Au moment de se plonger doigts et âme dans l’océan du solo absolu, les pianistes insistent souvent sur la prise de risque maximale de l’exercice, semblable à une escalade sans attaches. Rares sont les saxophonistes à avoir tenté l’expérience solitaire – même si on peut penser à Akosh S. sur Aki, ou, en un certain sens, à Roland Kirk sur Natural Black Inventions Root Strata.
Lionel Garcin se lance dans l’aventure avec L’instar intime (soit dit en passant, un des plus beaux titres de l’année). L’album se présente comme une « Eclosion » suivie de Trois « Mue(s) » entrecoupées de trois « instar(s) ». Et, autant le dire tout de suite, il est difficile d’accès – de même que toute « intimité » rechigne à se transmettre. A l’inverse du pianiste dont la main droite s’accompagne d’une main gauche complice (rythmique ou harmonique), le saxophoniste est vraiment seul avec son instrument monodique : les deux mains dans le cambouis qui fait office de mélodie. Seul, pour Garcin, cela signifie surtout libre, ou plutôt, dans le vocabulaire jazzistique : « free ».
C’est devenu une marotte : mettre l’accent sur l’utilisation polytimbrique ou polyphonique d’un instrument par un musicien. Tel ou tel « utilise toute la palette de son instrument », dit-on. Lionel Garcin pousse encore plus loin et va chercher des timbres et des couleurs inouïes (dans tous les sens du terme). Alors bien sûr et fort heureusement, L’instar intime ne s’écoute pas lors d’un chaleureux dîner entre amis. Invité exigeant, L’instar intime réclame attention et ouverture. Il fait surtout une proposition presque indécente : se lancer à pieds joints dans l’expérience (auditive).
Ce type d’album (re)pose la sempiternelle question des frontières entre bruit, son, note et musique. Lionel Garcin interroge son instrument et ses limites, remet en question notre oreille dressée depuis des siècles à la mélodie, mais sait aussi se faire vibrant : chaque « Mue » est un micro-événement, désarmant comme toute métamorphose végétale ou animale contemplée chez dame Nature. Sur la « Mue 1 », l’oreille distingue, caché derrière le cuivre, le corps du saxophoniste ; on y devine un souffle (presque) vital, sans doute pas aussi habité que celui d’Akosh mais tout aussi singulier. Ici le plaisir naît à rebours : quand, après une suite appuyée de dissonances, éclot peu à peu une chétive mélodie (sur « Mue 1, Deuxième instar, écho 2 ») le plaisir redouble. Comme toutes les musiques dites « d’expérience », L’instar intime n’invite pas à une écoute passive, mais pousse l’oreille à s’éduquer autrement : si une certaine gêne empêche, sur le moment, d’entrer dans cet univers intime, à long terme l’oreille aura beaucoup appris, une fois revenue au bercail (de la mélodie classique).

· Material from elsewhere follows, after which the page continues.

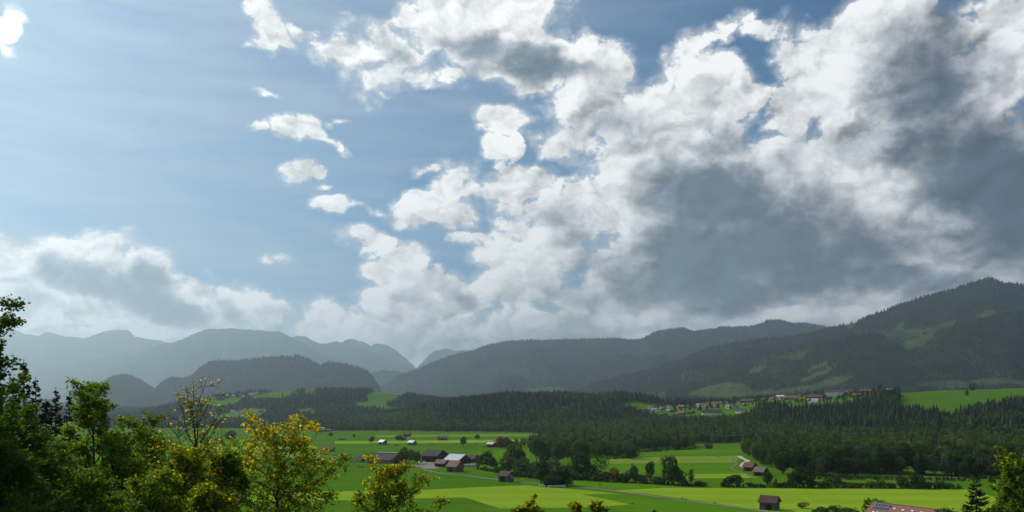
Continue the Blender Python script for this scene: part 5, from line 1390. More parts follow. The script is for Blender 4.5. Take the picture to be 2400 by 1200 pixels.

Comment nommer ces plages de musique : morceaux ? pièces ? Plutôt « Essais » au sens de Montaigne : en expérimentant avec son instrument, le musicien s’essaye lui-même. De même, en se jaugeant lui-même, Garcin découvre son instrument, toujours entre deux poids [1]), deux notes, entre musique et bruit. D’autant plus que, chez ce même philosophe : « coup d’essay » [2] devient synonyme d’improvisation : les grands « essayeurs » se rencontrent.